Understanding of the interplay of strain and topography in transition metal dichalcogenide monolayers

Abstract number
1357
Event
European Microscopy Congress 2020
DOI
10.22443/rms.emc2020.1357
Corresponding Email
[email protected]
Session
PSA.1 - 1D & 2D Materials
Authors
Julian Sickel (3), Marcel Asbach (3), Dr. Christoph Gammer (1), Prof. Dr. Rudolf Bratschitsch (2), Prof. Dr. Helmut Kohl (3)
Affiliations
1. Erich Schmid Institute of Materials Science
2. Physikalisches Institut, WWU
3. Interdisziplinäres Centrum für Elektronenmikroskopie und Mikroanalyse (ICEM)
Keywords

2D-materials, nano beam diffraction, NBED, transition metal dichalcogenide, TMDC, strain mapping

Abstract text

Transition metal dichalcogenide (TMDC) monolayers exhibit a non-flat topography when suspended without (underlaying) support.
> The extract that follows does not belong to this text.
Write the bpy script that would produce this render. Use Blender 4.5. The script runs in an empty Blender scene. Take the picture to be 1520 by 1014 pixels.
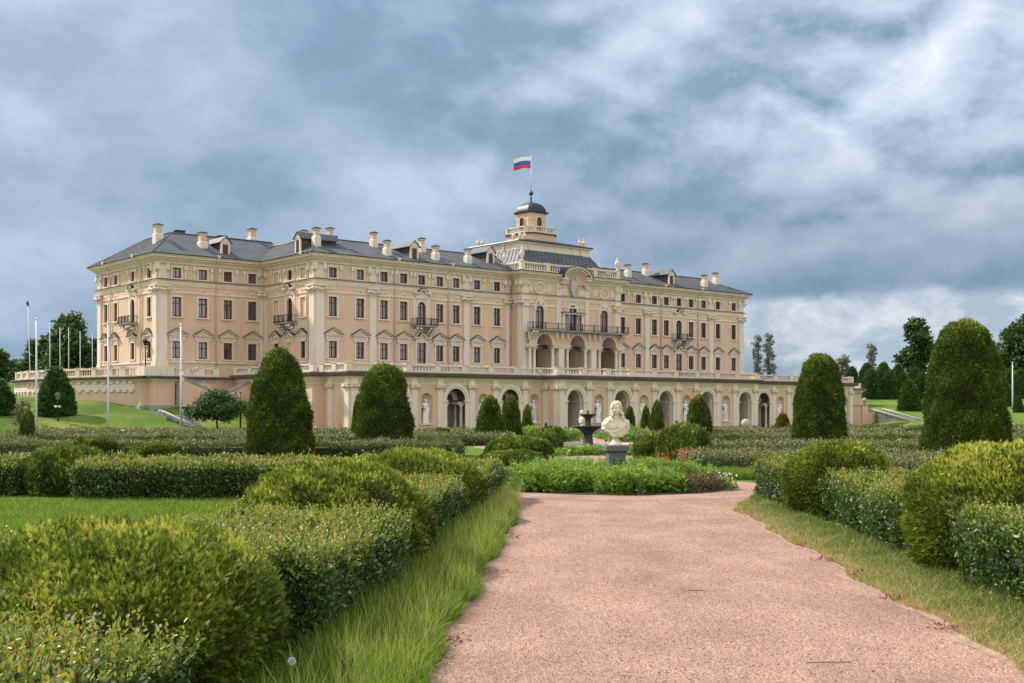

This gives rise to an inherent strain of the structure that varies depending on the local curvature [1]. From numerous studies of such materials we know that topography and strain have a great effect on the mechanical, electrical and optical properties [2-4], but are often hard to distinguish.
In this work, we focus on strained regions and regions with large corrugations of freely suspended TMDC monolayers, namely WSe2 and MoS2. These monolayers were exfoliated and mechanically transferred onto holey silicon nitrite membranes. This preparation method puts a lot of stress on the monolayer which leads to folds and ripples. To make the resulting strain visible we take diffraction patterns and measure the shifts of the diffraction spots. Depending on the quality of the measurement the accuracy of the measured strain can be well below 0.1% [5].
Using nano beam electron diffraction (NBED) we can achieve parallel beam diffraction conditions on areas smaller than 3nm. The spatial resolution of this method is sufficient to probe most corrugations that occur. To gain further insight we simulate NBED maps of TMDC test structures using molecular dynamics programs and multislicing routines.
In conclusion, we demonstrate the challenges of distinguishing between strain and topography in TMDC monolayers. Using only a single NBED map, it is often not possible to determine the local strain. Simulations of test structures is therefore a valuable tool to further pin down the measured structure.

References

[1] Meyer, Jannik C., et al. Solid State Commun. 143 (2007), 101-109.
[2] Zhu, Shuze, and Harley T. Johnson, Nanoscale 10 (2018), 20689-20701.
[3] Naumis, Gerardo G., et al. Rep. Prog. Phys. 80 (2017), 096501.
[4] Niehues, Iris, et al. Nano lett. 18 (2018), 1751-1757.
[5] Pekin, Thomas C., et al. Ultramicroscopy 176 (2017), 170-176.